Our final ascent on the winding, narrow and slippery road brought chills. The truck leading our mini convoy of three belched smoke. Any slight loss of control by the driver would have sent the vehicle crashing down the valley that lay deep beneath on both sides.
A horde of locals, however, seemed oblivious to the danger of slipping off the road into the valley as they trudged along the cars. Their energy seemed to increase as the scatter of buildings that lay ahead came to sight.
We had reached Bukalasi Sub-county, the headquarters/trading centre, in Bududa, some 40km from Mbale Town, where we had set off. Bukalasi Centre had become the staging point for rescue and emergency support to survivors, following the mudslide days earlier, on March 1, 2010, that buried villages a few hills away, killing an estimated 400 people.

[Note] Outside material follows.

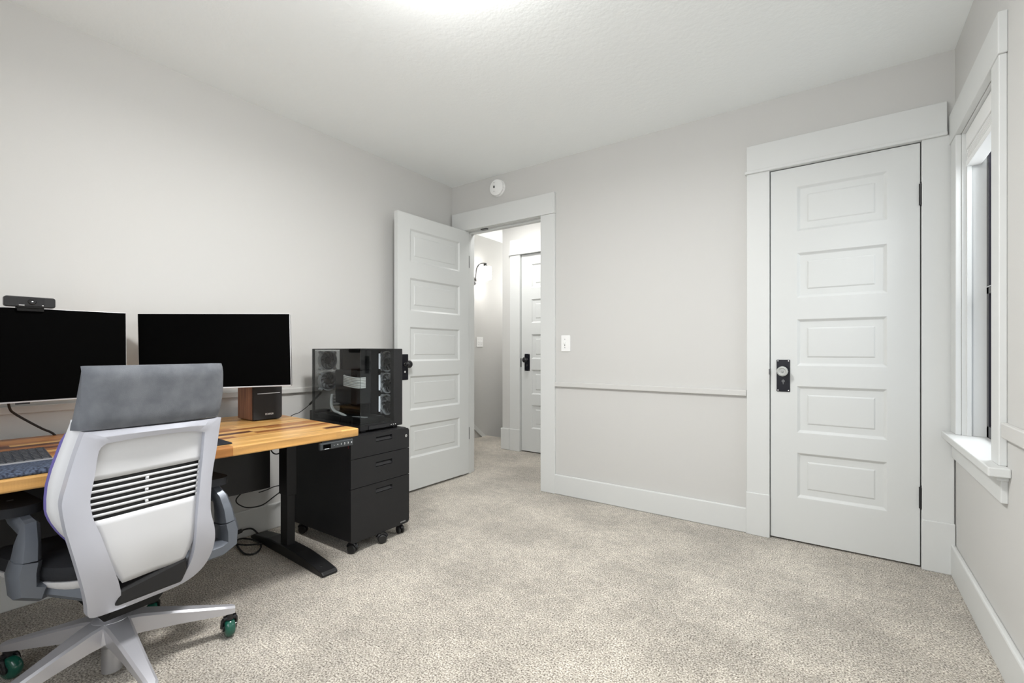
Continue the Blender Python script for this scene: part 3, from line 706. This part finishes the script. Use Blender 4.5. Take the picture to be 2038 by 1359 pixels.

A group of people were gathered at Bukalasi Health Centre just by the road side to the left from Mbale. No one was laughing. Ahead of the health centre, larger groups of people chatted at various points on both sides of the road. What must have been a sleepy, chilly valley hamlet was now a beehive of activity. An open clearing to the right told the whole story. Small military tents were neatly seat up in rows. Vehicles with the world known signs of a red cross were parked opposite the tents. Red Cross workers in their red and white uniform mingled with local people in rundown clothing, and military personnel in camouflage. Between the military tents and the Red Cross vehicles, a variety of items; jerry cans, metallic plates, and cups, prison-like blankets and bars of washing soap were laid out in rows on the ground. Red Cross personnel, police and local leaders were at pains to separate chaff from grain, as they tried to register genuine victims of the mudslide. Soon, some of those who were given white paper cards identifying them as mudslide survivors, lined up to receive items from the Red Cross.
Murmurs of disapproval could be heard as some of those picking items walked away from the camp with smiles and chuckles, betraying their status as victim imposters. The genuine victims were there too, just nearby but seemingly out muscled. They were crammed in the classrooms of Bukalasi Secondary School adjacent to the military tents. Men, women and children walked from one side of the school to another. Restlessness and sheer apathy hang in the air, as I waded through the maze of curious onlookers. I sat around a small group of women and children. The stench was overwhelming. Children cried as mothers sat looking helpless. "Mwetse khu lini mbo pawo mutu unafuna buyambi tta," yelled a man in an old brown polyester jacket, his boots covered in caked mud. James Walimbwa, a local councillor of Nametsi Village was calling on all the survivors to get themselves registered by the Red Cross. Nametsi was one of the villages flattened by the mudslide. Survivors scampered for safety and some were now here. Bukalasi Secondary School offered two halls to accommodate women and children. Mr Robert Wanzusi, the Deputy head teacher at the school, conducted me around the two rooms they had surrendered to the displaced people. The rooms were congested. Women and children squeezed themselves in two of the allocated classrooms. "At least they have doors and windows that lock," he said. "The men sleep in the open classrooms and vacate the premises in the morning when students report for class," he added. Mary Habuye, 20, a mother of two sat lost in sorrow. "We were sleeping at about 8.30p.m. when we heard an unusual thunderous sound," she told me through an interpreter. "My husband had just staggered into the house drunk. I peeped outside because it had been raining. I tried to wake him and my small child to no avail. I just ran with only a sheet covering my baby," she narrated amid sobs.
Today, Habuye is a young widow with her baby girl. Robert Mutinye, 24, said he lived with his elderly mother, sister and brother's family at their ancestral home. They were nine in their home. His brother, Wambede had four children and they have all been buried in the mud. "Our cattle, banana plantation and home have all gone. I cannot see anyone from my family yet we tried to wake each one up when we heard people screaming and saying
"Run, run for your life." "I didn't see any of my people among the dead," he said in tears. Mutinye specially mourned his sister Robina Namahongye, who he said had come home from Mbale where she was working as a house help, to help take care of his ailing mother. "If sunshine grew crops, I would ask God to take away rain. Look what it's caused us?" cried Nuriat Nandutu, a survivor of the mudslide.
The Bible says death comes like a thief, and that the world will one day end. The world literally and metaphorically ended for a majority of Namesti residents that day.